CO2-Responsive Polymer Particles and Gels for Forward Osmosis

Abstract

CO2-responsive polymers are typically amine- or amidine-containing polymers that can be reversibly switched between hydrophobic and hydrophilic forms. The addition or removal of CO2 from water containing the responsive polymer is responsible for its form change. CO2-responsive polymers can be grafted from a surface such as cotton or crosslinked into a particle or gel form. The present research builds an understanding on how to synthesize and utilize these CO2-responsive polymers for industrial applications such as oil-water separation, forward osmosis (FO), and solid phase extraction (SPE). Several polymerization techniques were used in this thesis to create CO2-responsive polymer surfaces and particles.
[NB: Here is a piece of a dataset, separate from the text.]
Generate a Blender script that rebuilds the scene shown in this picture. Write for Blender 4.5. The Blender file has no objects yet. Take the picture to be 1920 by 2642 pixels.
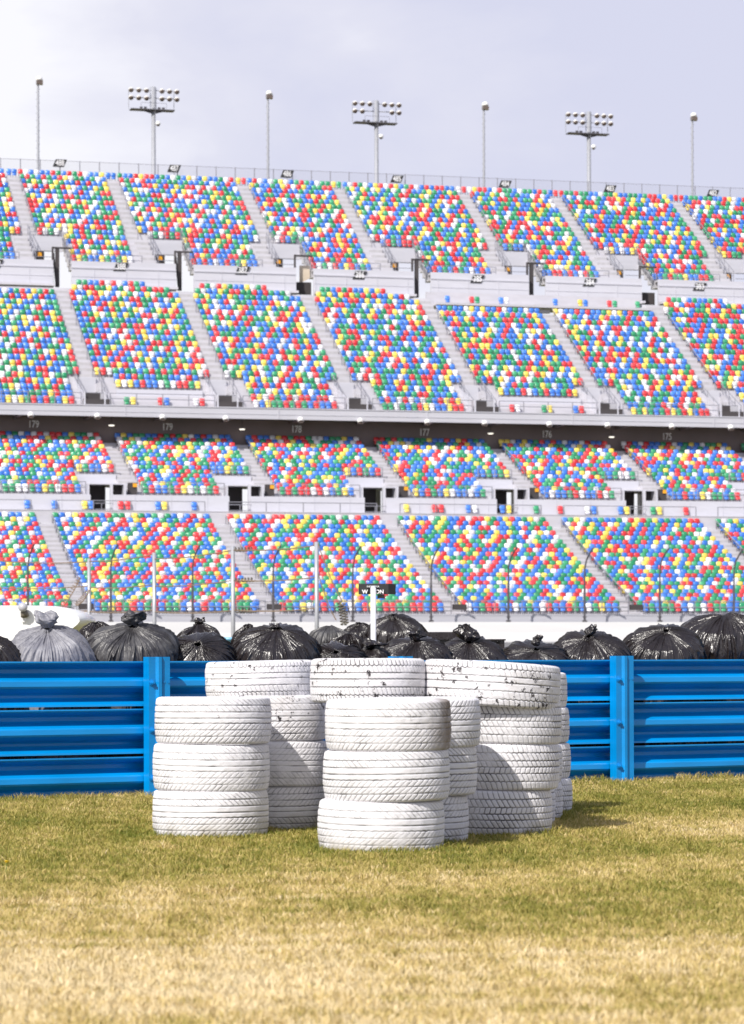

For surfaces, controlled radical polymerization (CRP), specifically atom transfer radical polymerization (ATRP), was used to graft polymers from the surface of cotton. For particles, suspension polymerization was used to create spherical discrete polymer particles that changed shape and size with varying pH. CO2-responsive technology was advanced in the fields of polymer-grafted cotton, SPE, and polymer particles for forward osmosis. Polymer-grafted cotton was synthesized using a unique pre-treatment and ATRP method combination. The cotton surface was shown to change from hydrophobic to hydrophilic and back when exposed to/removed from carbonated water. CO2-responsive silica was used to successfully concentrate selected analytes for the first-time using water and carbonated water as a solution. CO2-responsive particles were used in SPE for their role in reducing organic solvent waste. Silica particles containing pH-responsive functional groups were used to concentrate pH-responsive analytes with water/carbonated water as the main solvent. Finally, CO2-responsive polymer particles were shown to work in a model FO system for the first time to successfully draw water across a cellulose-based membrane.